Cette année, les artisans ont innové "avec de l'angélique (une plante vivace), très locale. L’ananas et le kiwi (confits) sont également tendances en ce moment", glisse Sylvain Girardeau, commercial d’Apt union, entreprise spécialiste en fruits confits, qui en produit 10.000 tonnes par an.
- "Lien social" -
Fête chrétienne qui tombe le premier dimanche de janvier, l'Epiphanie ou fête des Rois, célèbre la visite des Rois Mages à l'enfant Jésus. Ce jour-là, on partage la galette à l'intérieur duquel se cache une fève ou une figurine de céramique. Le chanceux qui la trouve devient "roi" ou "reine".
"On ne mange pas simplement un gâteau", explique Jean-Pierre Poulain, sociologue de l’alimentation au CNRS, à propos de l'engouement toujours vivace pour cette pâtisserie ancienne.
"C’est une tradition qui forme un rituel et crée du lien social. Celui qui est roi doit faire un contre-don, ce qui conduit à un autre partage. On parle aussi d’insertion au sein d’un groupe, avec la main innocente, celle du plus jeune, qui distribue les parts", ajoute-t-il.
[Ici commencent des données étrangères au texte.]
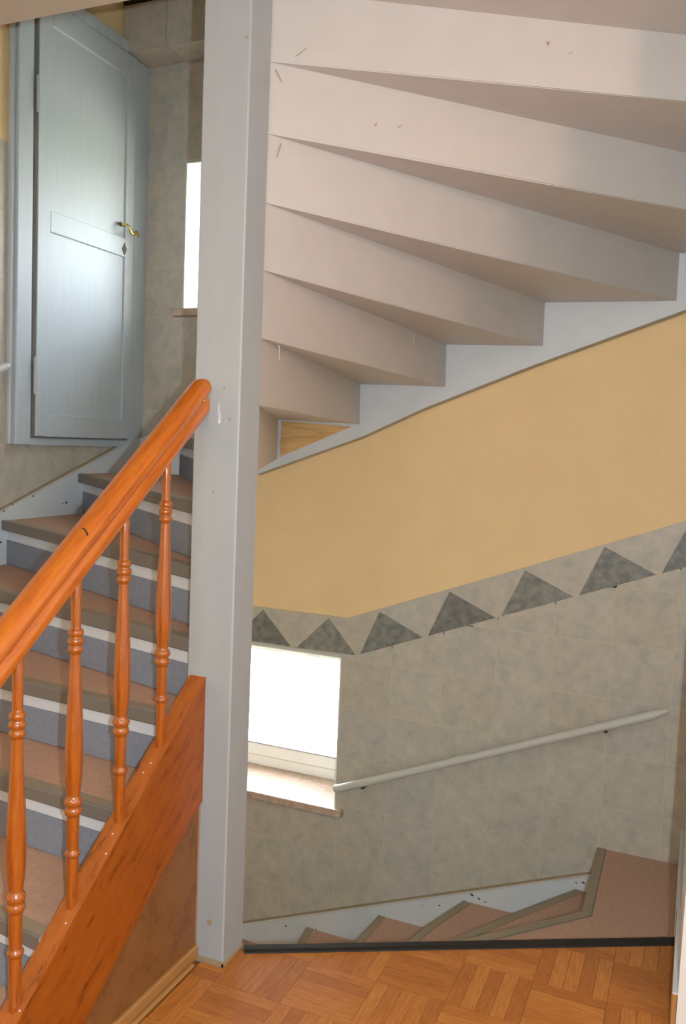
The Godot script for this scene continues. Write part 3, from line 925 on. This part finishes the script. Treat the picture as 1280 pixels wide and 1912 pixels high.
	prism(st, [Vector3(-1.246, 0.0, -2.0195), Vector3(-1.246, 0.455, -2.0195), Vector3(-1.246, 0.39, -1.92), Vector3(-1.246, 0.2, -1.66), Vector3(-1.246, 0.0, -1.40)], Vector3(-0.012, 0, 0))
	part("spandrel_panel", st, M.panel, t, "dark brown board under the string")
	st = mb()
	soft_box(st, Vector3(-1.252, 0.0, -2.0195), Vector3(-1.236, 0.043, -1.20), 0.004)
	part("skirting", st, M.skirt, t, "honey brown skirting strip")
	st = mb()
	soft_box(st, Vector3(-1.236, 0.0, -1.98), Vector3(-1.222, 0.012, -1.20), 0.004)
	part("quarter_bead", st, M.skirt, t)
	st = mb()
	box(st, Vector3(-1.247, 0.05, -2.0195), Vector3(-1.243, 0.45, -2.0145))
	part("sealant", st, M.sealdark, t, "worn pale joint beside the post")
	# white paint specks on the string
	for c in [[-1.26, -1.80], [-1.267, -1.777], [-1.258, -1.645], [-1.247, -1.607], [-1.252, -1.475], [-1.247, -1.33]]:
		st = mb()
		tube(st, [Vector3(c[0], so.call(c[1]) - 0.001, c[1]), Vector3(c[0], so.call(c[1]) + 0.0022, c[1])], [0.003, 0.0022], 8)
		part("paint_speck", st, M.white, t)

# a flat slab whose underside is the polygon o (not quite level) and whose top lies th higher
func wedge(st: SurfaceTool, o: Array, th: float) -> void:
	var upv := Vector3(0, th, 0)
	for i in range(1, o.size() - 1):
		var n: Vector3 = (o[i] - o[0]).cross(o[i + 1] - o[0]).normalized()
		if n.y > 0: n = -n
		tri(st, o[0], o[i], o[i + 1], n)
		tri(st, o[0] + upv, o[i] + upv, o[i + 1] + upv, -n)
	var cen := Vector3.ZERO
	for p in o: cen += p / o.size()
	for i in o.size():
		var a: Vector3 = o[i]
		var b: Vector3 = o[(i + 1) % o.size()]
		quad(st, a, b, b + upv, a + upv, (a + b) / 2.0 - cen)

func lower_staircase() -> void:
	var t := thing("staircase", Vector3(-0.9, -1.0, -3.0), "carpeted winding steps going down behind the black edging strip", "staircase")
	# steps down: nosing points from the wall to the post, level
	var N := [
		[[Vector2(-0.266, ZB), Vector2(-0.259, -3.122), Vector2(-1.12, -2.19)], -0.184],
		[[Vector2(-0.376, ZS), Vector2(-0.591, -3.319), Vector2(-0.791, -2.99), Vector2(-1.15, -2.33)], -0.371],
		[[Vector2(-0.858, ZS), Vector2(-0.945, -3.404), Vector2(-1.18, -2.45)], -0.546],
		[[Vector2(-1.260, ZS), Vector2(-1.284, -3.37), Vector2(-1.31, -2.3)], -0.720],
		[[Vector2(-1.630, ZS), Vector2(-1.608, -3.508), Vector2(-1.40, -2.2)], -0.878],
		[[Vector2(-1.985, ZS), Vector2(-1.45, -2.15)], -1.037],
		[[Vector2(-2.50, ZS), Vector2(-1.48, -2.10)], -1.20],
		[[Vector2(XS, -3.25), Vector2(-1.5, -2.05)], -1.38],
		[[Vector2(XS, -2.75), Vector2(-1.5, -2.0)], -1.56],
	]
	for i in N.size():
		var line: Array = N[i][0]
		var y: float = N[i][1]
		var outline := line.duplicate()
		if i == 0:
			outline += [Vector2(-1.12, -2.14), Vector2(0.0345, -2.745), Vector2(0.0345, ZB)]
		else:
			var prev: Array = N[i - 1][0]
			for k in range(prev.size() - 1, -1, -1):
				var s := Vector2(0.03, 0)
				if i >= 6: s = Vector2(0.02, -0.02)
				outline.append(prev[k] + s)
			if i == 7: outline.append(Vector2(XS, ZS))
			if i == 6 or i == 5 or i < 5: outline[-1].y = ZS
		carpet_tread(outline, line.size() - 1, y, t)
		for k in line.size() - 1:
			var a: Vector2 = line[k]
			var b: Vector2 = line[k + 1]
			var d := (b - a).normalized()
			var n := Vector2(-d.y, d.x)
			if n.x < 0: n = -n
			var ra := a + n * 0.025
			ra.y = maxf(ra.y, ZS)
			var y_low: float = (N[i + 1][1] if i + 1 < N.size() else y - 0.18)
			carpet_riser(ra, b + n * 0.025, y_low, y - 0.038, -n, t)
	var st := mb()
	prism(st, [Vector3(-2.6, -1.212, ZB), Vector3(-0.28, -0.288, ZB), Vector3(-0.22, -0.288, ZB), Vector3(-0.22, -0.7, ZB), Vector3(-2.6, -1.75, ZB)], Vector3(0, 0, ZS - ZB))
	var ws := part("wall_string", st, M.string, t)
	st = mb()
	prism(st, [Vector3(-2.6, -1.212, ZB), Vector3(-0.28, -0.288, ZB), Vector3(-0.28, -0.281, ZB), Vector3(-2.6, -1.205, ZB)], Vector3(0, 0, 0.012))
	part("seal_and_shade", st, M.seal_and_shade, ws, "brown strip painted in as the tile edge shadow above the string")  # shadow line of the tile edge, built as a brown strip
	for c in [[-1.742, -0.905, 0.008], [-1.578, -0.878, 0.006], [-1.53, -0.895, 0.006], [-0.822, -0.512, 0.011], [-0.79, -0.522, 0.008], [-0.76, -0.53, 0.006], [-0.97, -0.6, 0.006], [-0.66, -0.556, 0.007], [-0.345, -0.338, 0.009], [-0.375, -0.345, 0.006], [-0.32, -0.342, 0.007], [-1.15, -0.73, 0.005], [-1.05, -0.62, 0.004]]:
		st = mb()
		prism(st, [Vector3(c[0] - c[2], c[1] + c[2] * 0.3, ZS), Vector3(c[0], c[1] - c[2] * 0.5, ZS), Vector3(c[0] + c[2], c[1] - c[2] * 0.3, ZS), Vector3(c[0], c[1] + c[2] * 0.6, ZS)], Vector3(0, 0, 0.0005))
		part("chip", st, M.chip, ws)
	# closing board under the landing's edge
	st = mb()
	prism(st, [Vector3(-1.14, -0.02, -2.142), Vector3(XR, -0.02, -2.752), Vector3(XR, -0.30, -2.752), Vector3(-1.14, -0.30, -2.142)], Vector3(-0.01, 0, 0.02))
	part("riser", st, M.string, t)

# ------------------------------------------------------------------ banister
func banister() -> void:
	var t := thing("banister", Vector3(-1.266, 0.6, -1.7), "glossy orange-brown wooden banister with turned balusters running up to the post", "banister")
	var slope := 0.775
	var ang := atan(slope)
	var bx := Vector3(0, sin(ang), -cos(ang))
	var by := Vector3(0, cos(ang), sin(ang))
	var bz := bx.cross(by)            # towards -x or +x
	# underside of the rail at the viewer's side: y 1.569 at z -2.015
	var foot := Vector3(-1.276, 1.561 - slope * (2.0195 - 0.95), -0.95)
	var prof := [Vector2(-0.024, 0.0), Vector2(0.024, 0.0), Vector2(0.0275, 0.004), Vector2(0.0285, 0.016), Vector2(0.0275, 0.027), Vector2(0.0225, 0.033), Vector2(0.0215, 0.037), Vector2(0.0245, 0.041), Vector2(0.0305, 0.046), Vector2(0.0325, 0.054), Vector2(0.0315, 0.063), Vector2(0.0265, 0.071), Vector2(0.018, 0.0765), Vector2(0.006, 0.079), Vector2(-0.006, 0.079), Vector2(-0.018, 0.0765), Vector2(-0.0265, 0.071), Vector2(-0.0315, 0.063), Vector2(-0.0325, 0.054), Vector2(-0.0305, 0.046), Vector2(-0.0245, 0.041), Vector2(-0.0215, 0.037), Vector2(-0.0225, 0.033), Vector2(-0.0275, 0.027), Vector2(-0.0285, 0.016), Vector2(-0.0275, 0.004)]
	var st := mb()
	var sections := [[0.0, 0.0, 1.0], [0.6, 0.0, 1.0], [1.2, 0.0, 1.0], [0.0, 1.0, 1.0]]
	# stations along the slope; the last ones are cut square to the post and rounded off
	var rings := []
	var total := (2.0195 - 0.95) / cos(ang)
	for s in [0.0, 0.5, 1.0, total - 0.02, total]:
		var ring := []
		for p in prof:
			var x: float = s
			if s > total - 0.03:
				x = s - p.y * tan(ang) * -1.0     # upright end against the post
			var sc := 0.9 if s == total and p.y > 0.05 else 1.0
			ring.append(Vector3(x, p.y * sc, p.x * (0.94 if s == total else 1.0)))
		rings.append(ring)
	for i in rings.size() - 1:
		for k in prof.size():
			var k2 := (k + 1) % prof.size()
			var out := Vector3(0, rings[i][k].y + rings[i][k2].y - 0.078, rings[i][k].z + rings[i][k2].z)
			var nk := prof_normal(prof, k)
			var nk2 := prof_normal(prof, k2)
			smooth_tri(st, [rings[i][k], nk], [rings[i + 1][k], nk], [rings[i + 1][k2], nk2])
			smooth_tri(st, [rings[i][k], nk], [rings[i + 1][k2], nk2], [rings[i][k2], nk2])
	for e in [0, rings.size() - 1]:
		var poly := PackedVector2Array()
		for p in rings[e]: poly.append(Vector2(p.z, p.y))
		var idx := Geometry2D.triangulate_polygon(poly)
		for i in range(0, idx.size(), 3):
			tri(st, rings[e][idx[i]], rings[e][idx[i + 1]], rings[e][idx[i + 2]], Vector3(-1 if e == 0 else 1, 0, 0))
	var hr := MeshInstance3D.new()
	hr.name = "handrail"
	hr.mesh = st.commit()
	hr.material_override = M.rail
	hr.transform = Transform3D(Basis(bx, by, bz), foot - t.position)
	t.add_child(hr, true)
	# brass screw near the top end, small slot at the splice
	st = mb()
	tube(st, [Vector3(-1.258, 1.592, -1.977), Vector3(-1.2425, 1.592, -1.977), Vector3(-1.241, 1.592, -1.977)], [0.0062, 0.0062, 0.0045], 14)
	part("screw", st, M.brass, t, "brass screw head in the rail's end")
	st = mb()
	tube(st, [Vector3(-1.2475, 1.286, -1.502), Vector3(-1.2425, 1.283, -1.506), Vector3(-1.2425, 1.271, -1.517), Vector3(-1.2475, 1.268, -1.520)], [0.0018, 0.0018, 0.0018, 0.0018], 8)
	part("staple", st, M.dark_metal, t, "small metal staple at the rail's splice")
	# turned balusters
	var prof_b := [Vector2(0.0, -0.02), Vector2(0.0122, -0.02), Vector2(0.0125, 0.02), Vector2(0.0136, 0.113), Vector2(0.0122, 0.1155), Vector2(0.0165, 0.119), Vector2(0.0182, 0.124), Vector2(0.0165, 0.129), Vector2(0.0122, 0.1325), Vector2(0.0134, 0.136), Vector2(0.0142, 0.210), Vector2(0.0130, 0.2125), Vector2(0.0182, 0.217), Vector2(0.0205, 0.224), Vector2(0.0182, 0.231), Vector2(0.0142, 0.2345), Vector2(0.0190, 0.239), Vector2(0.0212, 0.246), Vector2(0.0190, 0.253), Vector2(0.0140, 0.258), Vector2(0.0148, 0.263), Vector2(0.0176, 0.285), Vector2(0.0197, 0.315), Vector2(0.0204, 0.35), Vector2(0.0202, 0.39), Vector2(0.0188, 0.43), Vector2(0.0160, 0.48), Vector2(0.0135, 0.53), Vector2(0.0118, 0.586), Vector2(0.0112, 0.589), Vector2(0.0158, 0.592), Vector2(0.0175, 0.598), Vector2(0.0158, 0.604), Vector2(0.0118, 0.607), Vector2(0.0166, 0.611), Vector2(0.0187, 0.617), Vector2(0.0166, 0.623), Vector2(0.0118, 0.6265), Vector2(0.0160, 0.630), Vector2(0.0177, 0.636), Vector2(0.0160, 0.642), Vector2(0.0106, 0.646), Vector2(0.0112, 0.65), Vector2(0.0115, 0.70), Vector2(0.0120, 0.765), Vector2(0.0, 0.765)]
	st = mb()
	lathe(st, prof_b, Vector3.ZERO, 24)
	var bm := st.commit()
	for z in [-1.845, -1.677, -1.508, -1.333]:
		var b := MeshInstance3D.new()
		b.name = "baluster"
		b.mesh = bm
		b.material_override = M.wood_up
		b.position = Vector3(-1.264, 0.804 - 0.80 * (z + 1.994) - 0.002, z) - t.position
		t.add_child(b, true)

func prof_normal(prof: Array, k: int) -> Vector3:
	var a: Vector2 = prof[(k - 1 + prof.size()) % prof.size()]
	var b: Vector2 = prof[(k + 1) % prof.size()]
	var d := (b - a).normalized()
	var n := Vector2(d.y, -d.x) if prof_ccw(prof) else Vector2(-d.y, d.x)
	return Vector3(0, n.y, n.x)

func wall_rails() -> void:
	var t := thing("wall_handrail", Vector3(-0.78, 0.17, -3.62), "long pale grey round handrail climbing the tiled back wall right of the window", "handrail")
	var a := Vector3(-1.487, -0.134, -3.60)
	var b := Vector3(-0.074, 0.468, -3.60)
	var st := mb()
	var d := (b - a).normalized()
	# ends cut at a slant towards the wall
	tube(st, [a + Vector3(0, 0, -0.012), a + d * 0.03, a + d * 0.3, b - d * 0.05, b + d * 0.012 + Vector3(0, 0, -0.018)], [0.0185, 0.0185, 0.0185, 0.0185, 0.012], 20)
	part("rail", st, M.rail_paint, t)
	for s in [0.08, 0.86]:
		var p := a.lerp(b, 0.095 if s < 0.5 else 0.845)
		st = mb()
		tube(st, [p + Vector3(0, -0.012, 0), p + Vector3(0, -0.026, -0.01), p + Vector3(0, -0.03, -0.05), p + Vector3(0, -0.03, -0.0895)], [0.009, 0.008, 0.007, 0.014], 10)
		part("bracket", st, M.dark_metal, t, "dark rail bracket")
	var t2 := thing("wall_handrail", Vector3(-2.65, 1.5, -2.4), "pale grey handrail end on the left wall beside the door casing", "handrail")
	st = mb()
	var e := Vector3(-2.65, 1.752, -2.728)
	var dd := Vector3(0, -0.36, 1.0).normalized()
	tube(st, [e + Vector3(-0.015, 0, -0.01), e + dd * 0.02, e + dd * 0.4, e + dd * 1.0], [0.012, 0.0185, 0.0185, 0.0185], 20)
	part("rail", st, M.rail_paint, t2)
	st = mb()
	var p2 := e + dd * 0.25
	tube(st, [p2 + Vector3(0, -0.012, 0), p2 + Vector3(-0.02, -0.03, 0), p2 + Vector3(-0.0575, -0.03, 0)], [0.009, 0.008, 0.012], 10)
	part("bracket", st, M.dark_metal, t2)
Raisons pour lesquelles la consommation de gâteaux des rois dans le Vaucluse ne semble pas avoir baissé, malgré la hausse de 30% du prix du beurre, entre septembre et décembre 2021, selon le Centre national interprofessionnel de l’économie laitière (Cniel).
La saison représente pour certains professionnels "30 % de leur chiffre d’affaires rien que le mois de janvier", précise Thierry Despeisse, président du Groupement professionnel des artisans boulangers pâtissiers du Vaucluse.
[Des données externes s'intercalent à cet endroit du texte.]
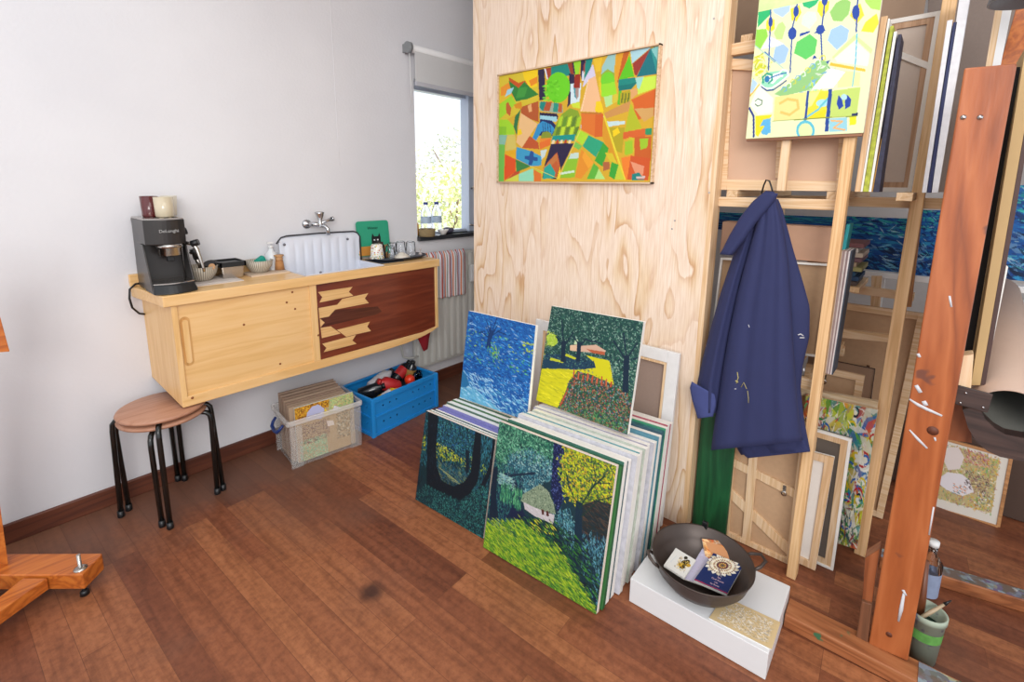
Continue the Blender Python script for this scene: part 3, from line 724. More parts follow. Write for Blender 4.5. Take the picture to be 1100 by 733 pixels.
build('grip', MB().tube([(0.6720, 2.5410, zt + .112), (0.6650, 2.5370, zt + .14), (0.6610, 2.5360, zt + .158)], [.013, .012, .016], 12).tube([(0.6450, 2.5300, zt + .14), (0.6750, 2.5370, zt + .158)], [.006, .012], 10), M_black, pf)
build('basket', MB().lathe([(0, -.012), (.018, -.012), (.021, 0), (.021, .012), (.017, .012)], (0.6950, 2.5550, zt + .055), 18), M_black, pf)
tp = thing('tamper', 'black tamper with a pale wooden knob lying in the bowl', 'tamper', (0.7250, 2.5400, zt + .06))
build('base', MB().tube([(0.7300, 2.5550, zt + .065), (0.7230, 2.5480, zt + .085)], [.026, .026], 18), M_black, tp)
build('knob', MB().tube([(0.7270, 2.5300, zt + .068), (0.7200, 2.5050, zt + .074)], [.013, .014], 14), plain('light_wood_knob', '#b98a5a', .5), tp)
# knock box
kb = thing('knock_box', 'steel knock box with black rim between the two ribbed bowls', 'box', (.84, 2.5, zt))
kx, ky = .815, 2.575
build('box', MB().hexa([(kx - .045, ky - .05, zt), (kx + .045, ky - .05, zt), (kx + .045, ky + .06, zt), (kx - .045, ky + .06, zt)],
                       [(kx - .052, ky - .055, zt + .075), (kx + .052, ky - .055, zt + .075), (kx + .052, ky + .065, zt + .075), (kx - .052, ky + .065, zt + .075)]), M_steel, kb, bevel=.006)
rm = MB()
for a0, a1 in (((kx - .057, ky - .06), (kx + .057, ky - .052)), ((kx - .057, ky + .062), (kx + .057, ky + .07)), ((kx - .057, ky - .06), (kx - .049, ky + .07)), ((kx + .049, ky - .06), (kx + .057, ky + .07))):
    rm.box(a0[0], a1[0], a0[1], a1[1], zt + .06, zt + .084)
rm.box(kx - .05, kx + .05, ky - .055, ky + .065, zt + .0755, zt + .077)
build('rim', rm, M_black, kb, bevel=.003)
build('serving_board', MB().box(.885, 1.075, 2.50, 2.65, zt, zt + .008), plain('pale_board', '#cdb9a4', .6, var=.1), label='small pale board under the second ribbed bowl on the counter', cat='board')
bowl('ribbed bowl holding a teal sponge near the enamel sink', .958, 2.585, zt + .008, .066, .062)
build('sponge', MB().hexa([(0.9420, 2.5650, zt + .055), (0.9970, 2.5650, zt + .05), (0.9970, 2.6050, zt + .05), (0.9420, 2.6050, zt + .055)], [(0.9370, 2.5650, zt + .065), (0.9770, 2.5650, zt + .092), (0.9770, 2.6050, zt + .092), (0.9370, 2.6050, zt + .065)]), plain('teal_sponge', '#0f8f7e', .8), label='teal sponge standing in the right ribbed bowl', cat='sponge', bevel=.004)
br_ = thing('dish_brush', 'short wooden dish brush standing on its bristles beside the sink', 'brush', (1.0570, 2.5800, zt + .008))
build('wooden_head', MB().lathe([(0, .05), (.012, .05), (.018, .056), (.02, .066), (.016, .072), (.024, .078), (.024, .084), (0, .086)], (1.0570, 2.5800, zt + .003), 18), plain('beech', '#b98a5c', .5), br_)
build('bristles', MB().lathe([(0, .006), (.024, .006), (.019, .052), (0, .052)], (1.0570, 2.5800, zt + .003), 22), plain('fibre_bristle', '#b07c4c', .9, var=.3, scale=200), br_)
sb = thing('soap_bottle', 'clear soap bottle with white pump behind the brush and bowl', 'bottle', (1.0400, 2.6200, zt))
build('bottle', MB().lathe([(0, 0), (.028, 0), (.03, .004), (.03, .09), (.012, .11), (.012, .12), (0, .12)], (1.0350, 2.6200, zt), 22), plain('soap_white', '#d6d9dc', .2), sb)
build('pump', MB().lathe([(0, .12), (.012, .12), (.012, .135), (.004, .136), (.004, .15), (0, .15)], (1.0350, 2.6200, zt), 14).box(1.01, 1.04, 2.595, 2.605, zt + .147, zt + .155), M_white, sb)

# ================================================================== enamel sink with corrugated back
M_enam = plain('white_enamel', '#d9dde8', .18, coat=.5, var=.01)
sk = thing('enamel_sink', 'white corrugated enamel sink with a dark rim set behind the counter', 'sink', (1.33, 2.55, zt))
sx0, sx1, sz0, sz1 = 1.078, 1.552, .90, 1.165
bp_ = MB()
nx = 90; nz_ = 10
pts = []
for j in range(nz_ + 1):
    for i in range(nx + 1):
        x = sx0 + (sx1 - sx0) * i / nx; z = sz0 + (sz1 - sz0) * j / nz_
        if j == nz_:  # rounded top corners
            e = min(x - sx0, sx1 - x); 
            if e < .03: z -= .03 - math.sqrt(max(0, .03 ** 2 - (.03 - e) ** 2))
        t = (x - sx0 - .03) / (sx1 - sx0 - .06)
        rib = .0
        if 0 < t < 1 and 1 <= j <= nz_ - 2: rib = .006 * abs(math.sin(t * math.pi * 8)) ** .6
        pts.append((x, 2.614 - rib, z))
fs = [[j * (nx + 1) + i, j * (nx + 1) + i + 1, (j + 1) * (nx + 1) + i + 1, (j + 1) * (nx + 1) + i] for j in range(nz_) for i in range(nx)]
bp_.add(pts, fs, True)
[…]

Remporter un concours représente un coup de pouce. Le vainqueur de l'édition 2021, Frédéric Portigliatti, a ainsi gagné des clients originaires "des Bouches-du-Rhône, mais aussi du Japon".
Cette année, dans la catégorie "gâteau des rois", le pâtissier Denis Petit et son apprenti Mathis Vincent, de Coustellet, dans le Luberon, ont remporté le premier prix.